Scheinheilige Apfelbauern

Ein Südtiroler Erntehelfer klagt an: Schwarzanstellungen, Niedriglöhne und ein Support- und Informationsnetzwerk, um Strafen zu umgehen.
Mele
Foto: upi

Die folgenden Zeilen wurden von einem Südtiroler Erntehelfer verfasst. Nachdem er sich seinen Lebensunterhalt jahrelang unter anderem durchs “Klauben” verdiente, äußert sich der Autor nun, da er eine andere Anstellung gefunden hat, zu den Zuständen in einigen Südtiroler Apfelgütern. Der Autor ist der Redaktion bekannt, möchte jedoch anonym bleiben:

 

Ich habe lange Zeit in der Landwirtschaft gearbeitet und möchte kurz ein paar Zeilen schreiben. Vorab: Nicht alle Bauern sind gleich und es gibt auch ihre, die alles korrekt machen.

Was mich aber erstaunt ist, dass man auch im Jahr 2021 vielerorts noch diskutieren muss, um regulär angestellt zu werden. Ich musste oft betteln, um angestellt zu werden und das “Schwarzklauben” zu vermeiden. Meist wurde ich auch dann noch nur teilweise angemeldet; vier Stunden regulär und vier Stunden schwarz zum Beispiel.

Jeder Mensch hat ein Recht darauf, regulär arbeiten zu dürfen.

Auch viele ausländische Erntehelfer bleiben unregistriert. Sie arbeiten ohne Aufenthaltsbewilligung und ohne Anmeldung in Südtirol. Ihre Autos werden versteckt, um Kontrollen zu umgehen. Werden behördliche Kontrollen durchgeführt, verbreitet sich die Nachricht wie ein Lauffeuer: Ein Bauer ruft den nächsten an und die nicht angemeldeten “Klauber” verschwinden für einige Stunden im Keller.
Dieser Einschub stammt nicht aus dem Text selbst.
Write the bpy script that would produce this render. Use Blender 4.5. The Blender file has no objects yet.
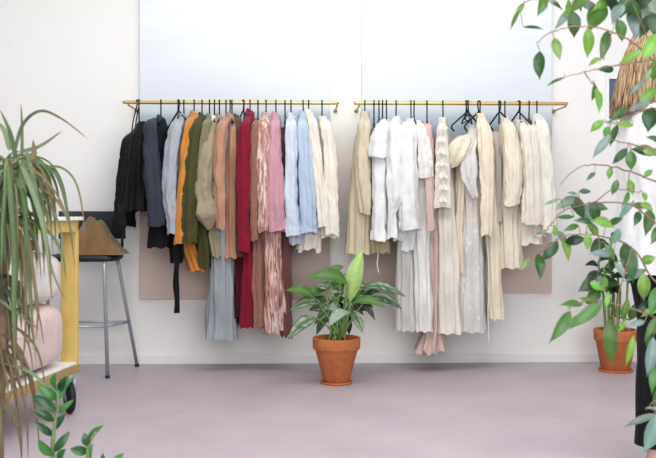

Einige Apfelbauern klauben nur mit Studenten, Stundenlohn neun Euro, schwarz.

Dass Südtiroler für dieses Geld nicht klauben wollen, ist klar.

Dazu kommt: Der Südtiroler Bauernbund kennt die Situation. Und vertuscht das Ganze. Es handelt sich um ein offenes Geheimnis. Wird ein Bauer bei einer Kontrolle erwischt, unterstützt der Bauernbund die Bauern, um eine mildere Strafe zu erreichen.
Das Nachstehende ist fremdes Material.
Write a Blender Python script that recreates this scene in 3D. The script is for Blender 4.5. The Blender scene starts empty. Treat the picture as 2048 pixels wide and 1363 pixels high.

Die Missstände beziehen sich aber nicht nur auf die Schwarzanstellungen. Einige halten in einem Hinterzimmer Spritzmittel von früher versteckt, die heute nicht mehr zugelassen sind. Andere setzen Bäume, die auf einer gespritzten Wiese wachsen, in die Biowiese. Und verkaufen die dort wachsenden Äpfel nach kürzester Zeit als “Bioprodukt”.

 

Salto.bz hat den Südtiroler Bauernbund um eine Stellungnahme gebeten. Der Pressesprecher des SBB, Michael Deltedesco, bezweifelt, dass Schwarzarbeit in den Landwirtschaftlichen Betrieben aufgrund der scharfen Kontrollen und hohen Strafen weit verbreitet sei, verwies Salto.bz jedoch an den Präsidenten des Bauernbundes Leo Tiefenthaler. Dieser konnte bis zur Veröffentlichung des Artikels jedoch nicht erreicht werden.